WOODY ALLEN Nein. Einen Film zu drehen ist keine Wissenschaft. In der Wissenschaft macht man die Experimente immer und immer wieder, bis man das richtige Ergebnis bekommt. Ein Film ist jedes Mal etwas völlig Neues, deshalb kannst du auch nicht aus deinen Fehlern lernen. Bei "Match Point" hatte ich Schwierigkeiten am Set, die bei "Vicky Christina Barcelona" kein Thema waren. Kein Film hilft mir beim nächsten. Nur weil ich 40 Filme gedreht habe, heißt das nicht, dass ich etwas davon verstehe.

Wurden Sie schon einmal gefragt, ob Sie unterrichten wollen? Obwohl Sie sagen, dass Sie nicht wüssten, was Sie tun, bin ich sicher, dass Sie den Prozess sehr gut kennen.

WOODY ALLEN Das hat mich noch nie jemand gefragt. Ich weiß nicht, ob ich das könnte. Ich habe ein paar Mal vor Studenten gestanden und ihre Fragen beantwortet. Meine Art zu Arbeiten ist sehr intuitiv. Es wäre wohl sehr schwierig für mich, den Studenten etwas Konkretes beizubringen außer zu sagen, ob du Talent hast oder nicht (lacht).

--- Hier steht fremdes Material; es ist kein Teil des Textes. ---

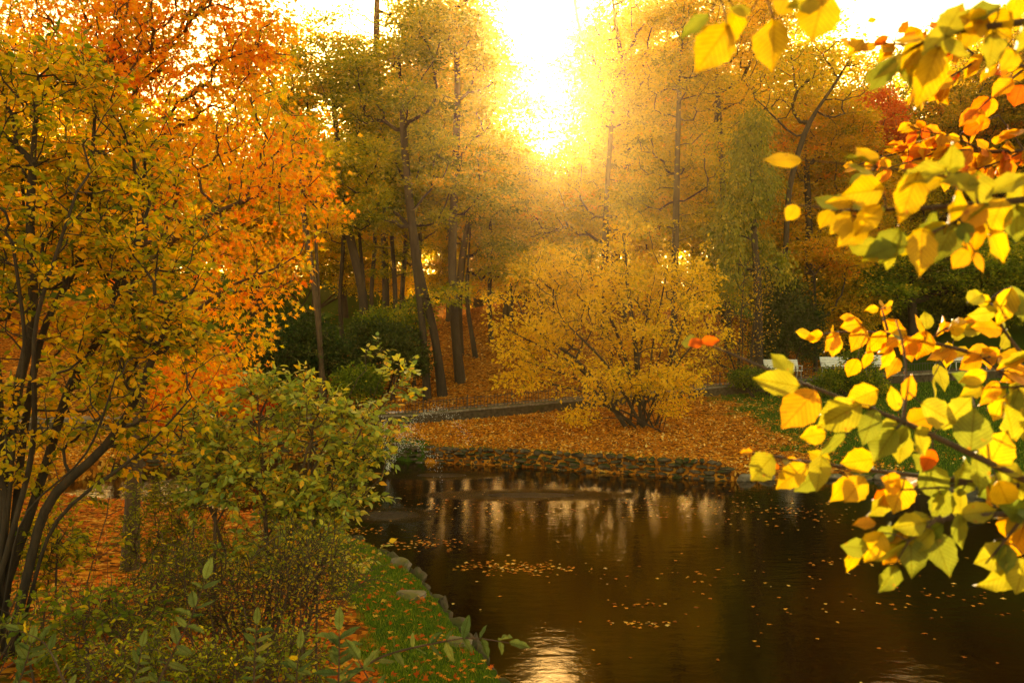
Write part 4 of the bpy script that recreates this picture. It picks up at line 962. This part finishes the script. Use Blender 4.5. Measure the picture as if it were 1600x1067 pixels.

Ich kann das nicht so gut festlegen, wie es Milos Forman oder Spike Lee können, die beide unterrichtet haben.

Sie wissen inzwischen, wie Sie brillant casten und oft auch die Schauspieler gegen ihren Typ besetzen. Besonders mit Schauspielerinnen hatten Sie bisher immer großen Erfolg. Warum haben Sie Evan Rachel Wood gewählt?


WOODY ALLEN Ich glaube, Sie hat eine tolle Karriere vor sich. Ich habe von ihr zuvor noch nie gehört und war auf der Suche nach einem jungen Mädchen. Meine Frau sah "Krass" und erzählte mir davon. Ich besorgte mir den Film und sie war fantastisch. Ich traf sie, und sie war nett, also habe ich sie engagiert. Sie war sehr schüchtern, aber ich hatte bei ihr ein gutes Gefühl. Sie hatte zuvor noch nie in einer Komödie gespielt, aber sie kann tatsächlich spielen. Robert De Niro hatte auch nie in Komödien gespielt, bis er seine erste gemacht hat und seitdem ist er wundervoll.